Como a idéia desta seção é primeiramente a da sugestão (sugerir um conto, um autor, uma idéia sobre um conto), não me compete analisar todos os aspectos de Dissolução, e nem, como alguém poderá dizer, fundamentar minhas críticas, porque elas são apenas frutos da minha experiência como leitor. Portanto, leiam Mayrant Gallo e concordem comigo ou não. Pois como bem disse meu amigo Rodrigo L., "gosto não se discute, se lastima".

3 comentários:

Anônimo disse...

eu não gosto de nada do que mayrant escreveu, mas este textinho sobre a falta de talento evidenciada num de seus contos (qual?) é tão mayraniano, no que diz respeito à falta de talento.
senhor eder, você leu algum conto daquele jornalzinho que voces lançaram na uefs? eu não sei se aqueles contos ou os de mayrant são piores. é tudo tão medíocre que não é necessário que usemos a balança que pesa a arte que comemos. por isso, eu não entendo o porquê deste seu tom. você fala como se fosse um mestre, um novo machado de assis, mas felizmente você publicou algo, o que neste caso conta como uma desvantajem para sua pessoa.
será que você é capaz de se lembrar do que escreveu?
como diria rodrigo l., "gosto não se discute, se lastima."
*desculpem o mau gosto. é que eu não tenho muito talento, né eder?
lembre-se: Não é necessário ser sempre humilde. mas é necessário que nunca se apropries do que ainda não cabe a ti.

Ederval Fernandes disse...

Isadoro, desculpe não ter respondido ao seu comentário anteriormente.

Bom, o que dizer da sua crítica mordaz? Não vou dizer nada. Só concordar com um ponto: eu sou mesmo um mestre, e mais: eu sou um imperador. Eu sou o novo Machado de Assis e o novo Napoleão Bonaparte.

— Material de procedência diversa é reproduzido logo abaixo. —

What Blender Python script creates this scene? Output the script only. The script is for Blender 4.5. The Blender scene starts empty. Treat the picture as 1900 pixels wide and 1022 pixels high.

Uma pena você não ter gostado do meu textículo.

Passar bem.

Anônimo disse...

Ah, vocês são tão engraçados! Parecem saídos de um folhetim do século XIX ou de uma comédia de salão. E como entendem de literatura! Como entendem. Idéias refinadas, intenções tão puras e éticas. Fiquei impressionado. Ah, e como escrevem bem: sabem sobretudo usar "onde". Vou recomendar a um amigo que tem um blog de humor.